The 83-year-old Liberty Media mogul merged Charter Communications and Liberty Broadband, while letting go his longtime CEO, Greg Maffei. The moves simplify Liberty’s holdings into separately traded stocks.
Malone will now lead the holding company in a role he describes as “transitional,” as he looks for a top executive who can restructure Liberty’s board and reorient it to focus on Formula 1 racing.
Malone explained it all with CNBC’s David Faber on earnings day:
Malone framed the discussion as an aging mogul looking to steer his company into new, more profitable businesses (that may not even be in media), while stepping back to find an “operational CEO that can run the holding company.”

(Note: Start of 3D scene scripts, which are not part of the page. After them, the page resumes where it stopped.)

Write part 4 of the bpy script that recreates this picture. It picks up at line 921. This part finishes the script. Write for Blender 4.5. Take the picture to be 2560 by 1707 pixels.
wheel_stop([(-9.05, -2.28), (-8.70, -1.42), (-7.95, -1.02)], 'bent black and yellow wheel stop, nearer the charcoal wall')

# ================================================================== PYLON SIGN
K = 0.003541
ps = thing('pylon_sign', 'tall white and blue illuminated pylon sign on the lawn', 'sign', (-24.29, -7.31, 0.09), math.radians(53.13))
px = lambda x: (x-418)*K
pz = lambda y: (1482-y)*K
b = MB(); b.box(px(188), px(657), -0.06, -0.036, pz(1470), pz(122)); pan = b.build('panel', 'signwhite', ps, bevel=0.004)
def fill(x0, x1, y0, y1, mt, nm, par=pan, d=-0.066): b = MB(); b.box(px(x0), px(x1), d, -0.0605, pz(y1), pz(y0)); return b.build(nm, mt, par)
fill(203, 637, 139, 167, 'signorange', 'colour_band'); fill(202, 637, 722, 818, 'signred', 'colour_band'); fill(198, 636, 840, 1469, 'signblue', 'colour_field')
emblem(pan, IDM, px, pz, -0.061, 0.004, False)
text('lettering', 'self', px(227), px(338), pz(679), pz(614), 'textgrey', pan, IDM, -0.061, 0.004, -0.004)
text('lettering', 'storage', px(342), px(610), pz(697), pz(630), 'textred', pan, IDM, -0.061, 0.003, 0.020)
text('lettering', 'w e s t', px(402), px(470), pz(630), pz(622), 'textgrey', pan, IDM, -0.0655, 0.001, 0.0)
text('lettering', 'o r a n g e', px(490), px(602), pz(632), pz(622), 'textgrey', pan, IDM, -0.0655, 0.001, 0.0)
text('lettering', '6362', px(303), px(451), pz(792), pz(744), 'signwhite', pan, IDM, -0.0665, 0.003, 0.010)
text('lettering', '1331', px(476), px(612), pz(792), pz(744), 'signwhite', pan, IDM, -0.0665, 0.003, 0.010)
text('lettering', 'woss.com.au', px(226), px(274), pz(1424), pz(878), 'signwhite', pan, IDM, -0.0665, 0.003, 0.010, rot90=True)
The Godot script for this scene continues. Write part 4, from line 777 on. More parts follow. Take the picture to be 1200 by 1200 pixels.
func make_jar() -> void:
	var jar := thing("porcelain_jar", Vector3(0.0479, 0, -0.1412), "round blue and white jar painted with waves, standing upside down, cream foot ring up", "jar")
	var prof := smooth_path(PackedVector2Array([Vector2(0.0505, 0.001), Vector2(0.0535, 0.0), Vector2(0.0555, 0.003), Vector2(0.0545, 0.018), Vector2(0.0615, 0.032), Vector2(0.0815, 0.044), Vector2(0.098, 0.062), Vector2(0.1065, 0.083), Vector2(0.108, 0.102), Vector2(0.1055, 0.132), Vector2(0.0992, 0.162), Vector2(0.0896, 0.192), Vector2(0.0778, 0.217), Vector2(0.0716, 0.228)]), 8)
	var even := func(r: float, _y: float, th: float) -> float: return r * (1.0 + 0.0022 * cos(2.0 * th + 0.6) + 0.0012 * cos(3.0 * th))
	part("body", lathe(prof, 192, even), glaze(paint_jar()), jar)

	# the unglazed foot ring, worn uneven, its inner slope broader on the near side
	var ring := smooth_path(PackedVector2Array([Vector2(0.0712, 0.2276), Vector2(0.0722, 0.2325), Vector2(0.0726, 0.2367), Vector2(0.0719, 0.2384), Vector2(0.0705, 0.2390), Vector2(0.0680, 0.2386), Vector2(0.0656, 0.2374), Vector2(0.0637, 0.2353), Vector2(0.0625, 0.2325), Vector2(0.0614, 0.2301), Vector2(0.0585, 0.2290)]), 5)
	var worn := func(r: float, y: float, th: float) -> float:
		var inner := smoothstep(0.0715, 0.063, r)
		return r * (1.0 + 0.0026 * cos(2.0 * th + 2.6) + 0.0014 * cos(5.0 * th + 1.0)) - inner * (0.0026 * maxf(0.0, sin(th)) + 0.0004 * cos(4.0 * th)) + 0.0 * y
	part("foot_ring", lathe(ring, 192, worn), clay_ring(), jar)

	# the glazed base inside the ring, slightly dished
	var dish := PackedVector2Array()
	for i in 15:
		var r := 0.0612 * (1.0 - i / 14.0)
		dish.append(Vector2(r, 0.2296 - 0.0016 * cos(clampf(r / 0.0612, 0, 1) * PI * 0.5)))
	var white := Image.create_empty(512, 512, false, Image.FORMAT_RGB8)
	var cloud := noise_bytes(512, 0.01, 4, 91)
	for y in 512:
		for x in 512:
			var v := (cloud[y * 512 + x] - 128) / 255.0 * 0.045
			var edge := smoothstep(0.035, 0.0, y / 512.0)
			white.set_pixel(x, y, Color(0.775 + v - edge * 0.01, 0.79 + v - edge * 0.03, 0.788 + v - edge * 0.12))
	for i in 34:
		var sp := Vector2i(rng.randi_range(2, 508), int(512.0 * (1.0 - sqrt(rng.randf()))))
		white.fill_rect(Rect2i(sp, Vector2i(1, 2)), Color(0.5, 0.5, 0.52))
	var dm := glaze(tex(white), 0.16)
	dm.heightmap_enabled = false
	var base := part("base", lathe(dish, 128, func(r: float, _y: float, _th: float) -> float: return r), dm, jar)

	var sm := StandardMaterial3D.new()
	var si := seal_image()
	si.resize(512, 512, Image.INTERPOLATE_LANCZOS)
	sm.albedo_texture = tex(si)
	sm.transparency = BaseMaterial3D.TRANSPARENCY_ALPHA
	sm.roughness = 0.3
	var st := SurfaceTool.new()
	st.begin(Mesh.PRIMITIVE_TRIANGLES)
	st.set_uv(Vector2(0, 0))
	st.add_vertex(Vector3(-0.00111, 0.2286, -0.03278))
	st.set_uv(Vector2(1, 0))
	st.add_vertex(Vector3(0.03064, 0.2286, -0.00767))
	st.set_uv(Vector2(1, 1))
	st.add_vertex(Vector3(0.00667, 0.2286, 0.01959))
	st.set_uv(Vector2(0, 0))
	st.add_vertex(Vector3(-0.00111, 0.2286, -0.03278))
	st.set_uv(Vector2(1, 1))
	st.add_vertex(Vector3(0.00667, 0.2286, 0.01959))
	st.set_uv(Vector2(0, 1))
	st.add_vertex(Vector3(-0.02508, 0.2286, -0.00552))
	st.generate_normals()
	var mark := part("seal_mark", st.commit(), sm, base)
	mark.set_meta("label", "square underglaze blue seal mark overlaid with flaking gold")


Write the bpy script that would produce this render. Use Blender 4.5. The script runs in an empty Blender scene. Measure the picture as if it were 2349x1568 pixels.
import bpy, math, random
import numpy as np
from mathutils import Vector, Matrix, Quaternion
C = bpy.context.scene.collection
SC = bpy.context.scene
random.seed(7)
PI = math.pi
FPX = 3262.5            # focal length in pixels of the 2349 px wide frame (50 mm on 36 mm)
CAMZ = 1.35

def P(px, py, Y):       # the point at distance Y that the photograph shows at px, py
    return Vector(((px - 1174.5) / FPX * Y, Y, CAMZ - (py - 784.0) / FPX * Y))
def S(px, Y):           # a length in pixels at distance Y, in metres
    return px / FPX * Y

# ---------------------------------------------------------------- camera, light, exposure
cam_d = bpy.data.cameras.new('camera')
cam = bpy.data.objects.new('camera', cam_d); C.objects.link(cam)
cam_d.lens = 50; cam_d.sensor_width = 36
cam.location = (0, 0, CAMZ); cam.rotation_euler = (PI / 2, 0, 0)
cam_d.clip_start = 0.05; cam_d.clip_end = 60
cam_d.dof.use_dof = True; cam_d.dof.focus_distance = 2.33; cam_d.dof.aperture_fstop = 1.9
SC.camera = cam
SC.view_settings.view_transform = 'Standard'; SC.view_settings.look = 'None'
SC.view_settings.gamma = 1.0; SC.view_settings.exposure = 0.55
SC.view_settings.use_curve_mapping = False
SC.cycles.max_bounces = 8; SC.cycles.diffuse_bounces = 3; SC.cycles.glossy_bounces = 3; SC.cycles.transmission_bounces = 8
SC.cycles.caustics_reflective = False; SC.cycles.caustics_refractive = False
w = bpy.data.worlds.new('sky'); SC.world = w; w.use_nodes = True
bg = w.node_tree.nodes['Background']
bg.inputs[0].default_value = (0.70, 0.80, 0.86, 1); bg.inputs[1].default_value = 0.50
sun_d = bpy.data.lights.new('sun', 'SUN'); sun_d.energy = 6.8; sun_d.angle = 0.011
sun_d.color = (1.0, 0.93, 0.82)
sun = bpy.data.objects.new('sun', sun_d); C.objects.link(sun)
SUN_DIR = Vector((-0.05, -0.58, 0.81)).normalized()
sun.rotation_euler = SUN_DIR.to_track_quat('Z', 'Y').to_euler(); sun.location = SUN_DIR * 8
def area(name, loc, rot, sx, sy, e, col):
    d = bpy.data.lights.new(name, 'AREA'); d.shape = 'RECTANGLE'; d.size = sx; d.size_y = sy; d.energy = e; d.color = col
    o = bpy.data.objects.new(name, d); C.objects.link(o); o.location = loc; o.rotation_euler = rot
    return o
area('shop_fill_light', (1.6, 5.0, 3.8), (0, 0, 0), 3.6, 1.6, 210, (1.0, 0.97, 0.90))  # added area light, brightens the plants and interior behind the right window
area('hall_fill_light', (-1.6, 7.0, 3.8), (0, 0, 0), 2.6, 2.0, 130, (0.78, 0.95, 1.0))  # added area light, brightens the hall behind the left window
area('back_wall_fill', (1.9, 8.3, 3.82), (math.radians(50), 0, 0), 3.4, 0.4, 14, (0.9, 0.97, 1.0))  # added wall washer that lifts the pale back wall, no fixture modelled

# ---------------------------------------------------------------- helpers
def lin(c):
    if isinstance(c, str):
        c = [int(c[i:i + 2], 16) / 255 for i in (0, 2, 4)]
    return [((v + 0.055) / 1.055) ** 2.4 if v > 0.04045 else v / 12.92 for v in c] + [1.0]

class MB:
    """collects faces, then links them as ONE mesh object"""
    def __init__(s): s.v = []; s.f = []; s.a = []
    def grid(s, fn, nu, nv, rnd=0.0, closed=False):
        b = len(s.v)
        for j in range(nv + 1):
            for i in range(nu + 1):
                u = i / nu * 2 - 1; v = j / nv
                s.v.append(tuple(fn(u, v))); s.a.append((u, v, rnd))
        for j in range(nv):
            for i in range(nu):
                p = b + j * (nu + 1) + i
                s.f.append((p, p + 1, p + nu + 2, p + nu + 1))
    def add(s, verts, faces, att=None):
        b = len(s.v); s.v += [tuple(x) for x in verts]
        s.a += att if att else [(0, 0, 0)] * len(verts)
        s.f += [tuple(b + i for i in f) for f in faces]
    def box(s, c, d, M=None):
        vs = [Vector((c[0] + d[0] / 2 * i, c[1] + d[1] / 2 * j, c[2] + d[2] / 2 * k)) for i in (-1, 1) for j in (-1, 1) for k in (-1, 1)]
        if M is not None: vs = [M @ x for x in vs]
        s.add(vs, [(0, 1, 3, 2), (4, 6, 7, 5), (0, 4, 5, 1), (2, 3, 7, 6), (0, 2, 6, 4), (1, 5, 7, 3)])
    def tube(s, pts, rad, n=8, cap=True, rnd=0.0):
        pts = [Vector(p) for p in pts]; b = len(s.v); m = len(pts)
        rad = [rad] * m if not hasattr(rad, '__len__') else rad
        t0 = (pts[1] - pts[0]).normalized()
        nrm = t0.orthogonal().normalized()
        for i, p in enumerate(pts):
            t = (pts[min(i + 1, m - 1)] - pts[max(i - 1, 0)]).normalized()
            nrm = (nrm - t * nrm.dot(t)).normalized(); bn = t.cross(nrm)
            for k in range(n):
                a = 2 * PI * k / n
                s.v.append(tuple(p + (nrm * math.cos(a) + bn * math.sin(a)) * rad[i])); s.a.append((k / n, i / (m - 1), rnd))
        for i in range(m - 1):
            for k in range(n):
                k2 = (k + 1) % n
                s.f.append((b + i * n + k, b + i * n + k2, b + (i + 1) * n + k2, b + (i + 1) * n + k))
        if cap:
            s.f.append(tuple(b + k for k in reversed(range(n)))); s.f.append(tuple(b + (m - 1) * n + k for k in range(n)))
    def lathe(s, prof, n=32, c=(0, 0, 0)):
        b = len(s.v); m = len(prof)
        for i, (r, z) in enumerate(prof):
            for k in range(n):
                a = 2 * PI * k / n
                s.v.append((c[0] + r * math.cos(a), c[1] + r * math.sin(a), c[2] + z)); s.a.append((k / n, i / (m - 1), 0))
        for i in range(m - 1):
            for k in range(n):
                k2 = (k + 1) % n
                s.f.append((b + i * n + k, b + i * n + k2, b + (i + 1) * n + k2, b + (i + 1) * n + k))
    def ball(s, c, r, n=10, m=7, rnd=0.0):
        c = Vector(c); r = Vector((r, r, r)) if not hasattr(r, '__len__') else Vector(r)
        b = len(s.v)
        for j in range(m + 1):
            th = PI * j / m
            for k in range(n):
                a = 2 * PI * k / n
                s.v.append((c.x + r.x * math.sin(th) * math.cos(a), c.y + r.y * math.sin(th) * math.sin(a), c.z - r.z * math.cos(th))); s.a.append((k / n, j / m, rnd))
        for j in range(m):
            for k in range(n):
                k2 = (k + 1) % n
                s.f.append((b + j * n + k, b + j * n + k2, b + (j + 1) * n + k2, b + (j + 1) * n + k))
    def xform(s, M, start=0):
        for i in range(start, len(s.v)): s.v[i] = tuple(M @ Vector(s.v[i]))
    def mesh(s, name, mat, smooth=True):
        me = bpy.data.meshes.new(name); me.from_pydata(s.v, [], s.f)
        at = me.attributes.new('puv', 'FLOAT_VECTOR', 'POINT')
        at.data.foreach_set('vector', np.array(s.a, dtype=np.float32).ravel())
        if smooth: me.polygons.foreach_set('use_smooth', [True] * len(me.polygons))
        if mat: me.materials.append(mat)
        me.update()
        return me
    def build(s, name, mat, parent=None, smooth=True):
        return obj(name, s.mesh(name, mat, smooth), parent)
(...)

But like many other top TMT executives, Malone is gleefully predicting a sane, logical, chaos-free, Republican-led regulatory regime that will unleash previously unimaginable M&A activity.
Think giant regional monopolies living together.
Governments and regulators should consider that wireless companies have national footprints, and technologists like Elon Musk have “the globe,” Malone said. Why should cable operators be confined to regions?
“I think that Charter should be allowed to merge with Comcast or Cox or T-Mobile or anybody,” Malone declared. “I think tying an industry’s hands behind its back, and letting big tech run wild in any direction they choose to run in is inappropriate.”